▶ [INFORMATION SHOWN]
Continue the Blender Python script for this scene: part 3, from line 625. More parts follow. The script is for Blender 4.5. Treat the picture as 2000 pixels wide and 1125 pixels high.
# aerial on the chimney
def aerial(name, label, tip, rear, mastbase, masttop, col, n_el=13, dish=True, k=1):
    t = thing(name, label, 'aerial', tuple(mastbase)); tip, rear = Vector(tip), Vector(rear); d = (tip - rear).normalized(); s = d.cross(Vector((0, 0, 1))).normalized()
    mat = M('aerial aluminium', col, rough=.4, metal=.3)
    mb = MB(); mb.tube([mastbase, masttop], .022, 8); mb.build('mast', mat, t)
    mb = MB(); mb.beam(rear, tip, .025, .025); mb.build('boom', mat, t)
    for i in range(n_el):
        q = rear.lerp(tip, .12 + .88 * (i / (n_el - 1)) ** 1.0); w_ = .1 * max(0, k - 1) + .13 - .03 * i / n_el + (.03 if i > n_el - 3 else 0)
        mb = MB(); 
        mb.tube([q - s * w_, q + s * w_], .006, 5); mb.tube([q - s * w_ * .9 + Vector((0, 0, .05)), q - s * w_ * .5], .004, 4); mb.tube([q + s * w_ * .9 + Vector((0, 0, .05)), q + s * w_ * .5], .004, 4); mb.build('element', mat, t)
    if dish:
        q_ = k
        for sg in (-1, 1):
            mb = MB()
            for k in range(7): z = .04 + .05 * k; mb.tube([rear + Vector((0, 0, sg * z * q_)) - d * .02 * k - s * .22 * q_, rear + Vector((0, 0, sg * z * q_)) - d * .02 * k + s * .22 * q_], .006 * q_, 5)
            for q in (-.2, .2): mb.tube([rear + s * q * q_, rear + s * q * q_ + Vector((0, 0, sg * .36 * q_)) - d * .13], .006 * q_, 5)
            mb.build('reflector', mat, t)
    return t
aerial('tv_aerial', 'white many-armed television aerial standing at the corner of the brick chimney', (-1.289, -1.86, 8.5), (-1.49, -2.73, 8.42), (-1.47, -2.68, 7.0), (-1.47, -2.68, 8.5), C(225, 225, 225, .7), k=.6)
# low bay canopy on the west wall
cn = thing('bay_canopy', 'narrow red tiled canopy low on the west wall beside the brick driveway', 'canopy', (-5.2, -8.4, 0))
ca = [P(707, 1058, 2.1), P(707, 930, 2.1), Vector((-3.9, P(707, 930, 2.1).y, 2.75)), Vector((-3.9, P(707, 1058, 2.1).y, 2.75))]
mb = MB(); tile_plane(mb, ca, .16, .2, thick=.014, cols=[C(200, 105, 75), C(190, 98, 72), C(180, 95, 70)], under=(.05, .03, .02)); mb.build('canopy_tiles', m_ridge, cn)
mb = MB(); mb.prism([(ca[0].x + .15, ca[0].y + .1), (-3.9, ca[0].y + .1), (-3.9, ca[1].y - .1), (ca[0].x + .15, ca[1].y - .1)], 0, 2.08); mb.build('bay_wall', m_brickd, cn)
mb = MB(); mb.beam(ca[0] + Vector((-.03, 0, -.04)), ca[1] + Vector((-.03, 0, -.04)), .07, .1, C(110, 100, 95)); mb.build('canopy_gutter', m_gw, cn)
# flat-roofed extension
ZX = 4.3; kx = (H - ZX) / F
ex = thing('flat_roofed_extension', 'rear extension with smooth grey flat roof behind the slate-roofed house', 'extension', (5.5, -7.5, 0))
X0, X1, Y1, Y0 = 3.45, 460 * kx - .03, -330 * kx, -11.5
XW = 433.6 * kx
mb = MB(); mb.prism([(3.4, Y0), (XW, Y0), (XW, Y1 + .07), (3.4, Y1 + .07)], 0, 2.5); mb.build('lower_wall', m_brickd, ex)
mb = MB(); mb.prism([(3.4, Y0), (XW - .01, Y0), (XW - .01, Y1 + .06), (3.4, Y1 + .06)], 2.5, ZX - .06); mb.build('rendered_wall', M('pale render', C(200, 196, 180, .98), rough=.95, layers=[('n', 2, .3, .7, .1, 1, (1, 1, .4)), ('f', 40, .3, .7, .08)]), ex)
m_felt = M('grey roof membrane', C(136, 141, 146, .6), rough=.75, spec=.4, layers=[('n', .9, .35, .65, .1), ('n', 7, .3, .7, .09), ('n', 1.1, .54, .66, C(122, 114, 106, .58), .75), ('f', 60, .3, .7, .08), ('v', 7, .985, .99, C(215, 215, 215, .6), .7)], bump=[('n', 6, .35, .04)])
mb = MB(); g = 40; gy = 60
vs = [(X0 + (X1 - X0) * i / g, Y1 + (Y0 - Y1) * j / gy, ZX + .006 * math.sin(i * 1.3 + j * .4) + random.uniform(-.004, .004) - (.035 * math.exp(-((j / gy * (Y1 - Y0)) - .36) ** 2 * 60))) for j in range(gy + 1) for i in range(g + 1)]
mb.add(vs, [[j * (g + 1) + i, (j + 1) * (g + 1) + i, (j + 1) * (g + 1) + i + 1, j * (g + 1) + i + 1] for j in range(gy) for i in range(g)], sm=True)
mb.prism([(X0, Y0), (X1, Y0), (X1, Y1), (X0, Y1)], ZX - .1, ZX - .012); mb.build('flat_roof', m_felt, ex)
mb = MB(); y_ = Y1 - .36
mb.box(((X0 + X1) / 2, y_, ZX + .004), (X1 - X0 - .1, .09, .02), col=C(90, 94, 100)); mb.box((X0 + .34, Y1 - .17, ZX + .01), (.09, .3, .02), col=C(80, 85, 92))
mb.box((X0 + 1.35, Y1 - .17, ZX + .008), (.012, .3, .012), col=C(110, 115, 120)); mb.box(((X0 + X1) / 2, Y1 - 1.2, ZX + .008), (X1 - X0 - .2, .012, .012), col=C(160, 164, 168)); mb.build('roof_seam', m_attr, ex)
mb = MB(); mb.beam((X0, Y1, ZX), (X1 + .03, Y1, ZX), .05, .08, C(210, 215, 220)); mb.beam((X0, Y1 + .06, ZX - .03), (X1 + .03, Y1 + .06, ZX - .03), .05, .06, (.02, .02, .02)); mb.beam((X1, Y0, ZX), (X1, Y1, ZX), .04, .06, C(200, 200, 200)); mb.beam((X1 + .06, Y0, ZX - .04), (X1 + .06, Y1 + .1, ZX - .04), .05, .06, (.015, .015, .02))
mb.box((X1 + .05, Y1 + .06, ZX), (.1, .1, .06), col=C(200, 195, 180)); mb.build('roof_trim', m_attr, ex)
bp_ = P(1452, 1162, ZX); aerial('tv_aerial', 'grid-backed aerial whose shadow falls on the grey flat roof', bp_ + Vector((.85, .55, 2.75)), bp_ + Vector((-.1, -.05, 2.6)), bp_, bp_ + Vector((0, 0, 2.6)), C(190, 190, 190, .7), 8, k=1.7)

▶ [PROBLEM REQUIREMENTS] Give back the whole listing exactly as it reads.

▶ [ANSWER IN FULL]
Continue the Blender Python script for this scene: part 3, from line 625. More parts follow. The script is for Blender 4.5. Treat the picture as 2000 pixels wide and 1125 pixels high.
# aerial on the chimney
def aerial(name, label, tip, rear, mastbase, masttop, col, n_el=13, dish=True, k=1):
    t = thing(name, label, 'aerial', tuple(mastbase)); tip, rear = Vector(tip), Vector(rear); d = (tip - rear).normalized(); s = d.cross(Vector((0, 0, 1))).normalized()
    mat = M('aerial aluminium', col, rough=.4, metal=.3)
    mb = MB(); mb.tube([mastbase, masttop], .022, 8); mb.build('mast', mat, t)
    mb = MB(); mb.beam(rear, tip, .025, .025); mb.build('boom', mat, t)
    for i in range(n_el):
        q = rear.lerp(tip, .12 + .88 * (i / (n_el - 1)) ** 1.0); w_ = .1 * max(0, k - 1) + .13 - .03 * i / n_el + (.03 if i > n_el - 3 else 0)
        mb = MB(); 
        mb.tube([q - s * w_, q + s * w_], .006, 5); mb.tube([q - s * w_ * .9 + Vector((0, 0, .05)), q - s * w_ * .5], .004, 4); mb.tube([q + s * w_ * .9 + Vector((0, 0, .05)), q + s * w_ * .5], .004, 4); mb.build('element', mat, t)
    if dish:
        q_ = k
        for sg in (-1, 1):
            mb = MB()
            for k in range(7): z = .04 + .05 * k; mb.tube([rear + Vector((0, 0, sg * z * q_)) - d * .02 * k - s * .22 * q_, rear + Vector((0, 0, sg * z * q_)) - d * .02 * k + s * .22 * q_], .006 * q_, 5)
            for q in (-.2, .2): mb.tube([rear + s * q * q_, rear + s * q * q_ + Vector((0, 0, sg * .36 * q_)) - d * .13], .006 * q_, 5)
            mb.build('reflector', mat, t)
    return t
aerial('tv_aerial', 'white many-armed television aerial standing at the corner of the brick chimney', (-1.289, -1.86, 8.5), (-1.49, -2.73, 8.42), (-1.47, -2.68, 7.0), (-1.47, -2.68, 8.5), C(225, 225, 225, .7), k=.6)
# low bay canopy on the west wall
cn = thing('bay_canopy', 'narrow red tiled canopy low on the west wall beside the brick driveway', 'canopy', (-5.2, -8.4, 0))
ca = [P(707, 1058, 2.1), P(707, 930, 2.1), Vector((-3.9, P(707, 930, 2.1).y, 2.75)), Vector((-3.9, P(707, 1058, 2.1).y, 2.75))]
mb = MB(); tile_plane(mb, ca, .16, .2, thick=.014, cols=[C(200, 105, 75), C(190, 98, 72), C(180, 95, 70)], under=(.05, .03, .02)); mb.build('canopy_tiles', m_ridge, cn)
mb = MB(); mb.prism([(ca[0].x + .15, ca[0].y + .1), (-3.9, ca[0].y + .1), (-3.9, ca[1].y - .1), (ca[0].x + .15, ca[1].y - .1)], 0, 2.08); mb.build('bay_wall', m_brickd, cn)
mb = MB(); mb.beam(ca[0] + Vector((-.03, 0, -.04)), ca[1] + Vector((-.03, 0, -.04)), .07, .1, C(110, 100, 95)); mb.build('canopy_gutter', m_gw, cn)
# flat-roofed extension
ZX = 4.3; kx = (H - ZX) / F
ex = thing('flat_roofed_extension', 'rear extension with smooth grey flat roof behind the slate-roofed house', 'extension', (5.5, -7.5, 0))
X0, X1, Y1, Y0 = 3.45, 460 * kx - .03, -330 * kx, -11.5
XW = 433.6 * kx
mb = MB(); mb.prism([(3.4, Y0), (XW, Y0), (XW, Y1 + .07), (3.4, Y1 + .07)], 0, 2.5); mb.build('lower_wall', m_brickd, ex)
mb = MB(); mb.prism([(3.4, Y0), (XW - .01, Y0), (XW - .01, Y1 + .06), (3.4, Y1 + .06)], 2.5, ZX - .06); mb.build('rendered_wall', M('pale render', C(200, 196, 180, .98), rough=.95, layers=[('n', 2, .3, .7, .1, 1, (1, 1, .4)), ('f', 40, .3, .7, .08)]), ex)
m_felt = M('grey roof membrane', C(136, 141, 146, .6), rough=.75, spec=.4, layers=[('n', .9, .35, .65, .1), ('n', 7, .3, .7, .09), ('n', 1.1, .54, .66, C(122, 114, 106, .58), .75), ('f', 60, .3, .7, .08), ('v', 7, .985, .99, C(215, 215, 215, .6), .7)], bump=[('n', 6, .35, .04)])
mb = MB(); g = 40; gy = 60
vs = [(X0 + (X1 - X0) * i / g, Y1 + (Y0 - Y1) * j / gy, ZX + .006 * math.sin(i * 1.3 + j * .4) + random.uniform(-.004, .004) - (.035 * math.exp(-((j / gy * (Y1 - Y0)) - .36) ** 2 * 60))) for j in range(gy + 1) for i in range(g + 1)]
mb.add(vs, [[j * (g + 1) + i, (j + 1) * (g + 1) + i, (j + 1) * (g + 1) + i + 1, j * (g + 1) + i + 1] for j in range(gy) for i in range(g)], sm=True)
mb.prism([(X0, Y0), (X1, Y0), (X1, Y1), (X0, Y1)], ZX - .1, ZX - .012); mb.build('flat_roof', m_felt, ex)
mb = MB(); y_ = Y1 - .36
mb.box(((X0 + X1) / 2, y_, ZX + .004), (X1 - X0 - .1, .09, .02), col=C(90, 94, 100)); mb.box((X0 + .34, Y1 - .17, ZX + .01), (.09, .3, .02), col=C(80, 85, 92))
mb.box((X0 + 1.35, Y1 - .17, ZX + .008), (.012, .3, .012), col=C(110, 115, 120)); mb.box(((X0 + X1) / 2, Y1 - 1.2, ZX + .008), (X1 - X0 - .2, .012, .012), col=C(160, 164, 168)); mb.build('roof_seam', m_attr, ex)
mb = MB(); mb.beam((X0, Y1, ZX), (X1 + .03, Y1, ZX), .05, .08, C(210, 215, 220)); mb.beam((X0, Y1 + .06, ZX - .03), (X1 + .03, Y1 + .06, ZX - .03), .05, .06, (.02, .02, .02)); mb.beam((X1, Y0, ZX), (X1, Y1, ZX), .04, .06, C(200, 200, 200)); mb.beam((X1 + .06, Y0, ZX - .04), (X1 + .06, Y1 + .1, ZX - .04), .05, .06, (.015, .015, .02))
mb.box((X1 + .05, Y1 + .06, ZX), (.1, .1, .06), col=C(200, 195, 180)); mb.build('roof_trim', m_attr, ex)
bp_ = P(1452, 1162, ZX); aerial('tv_aerial', 'grid-backed aerial whose shadow falls on the grey flat roof', bp_ + Vector((.85, .55, 2.75)), bp_ + Vector((-.1, -.05, 2.6)), bp_, bp_ + Vector((0, 0, 2.6)), C(190, 190, 190, .7), 8, k=1.7)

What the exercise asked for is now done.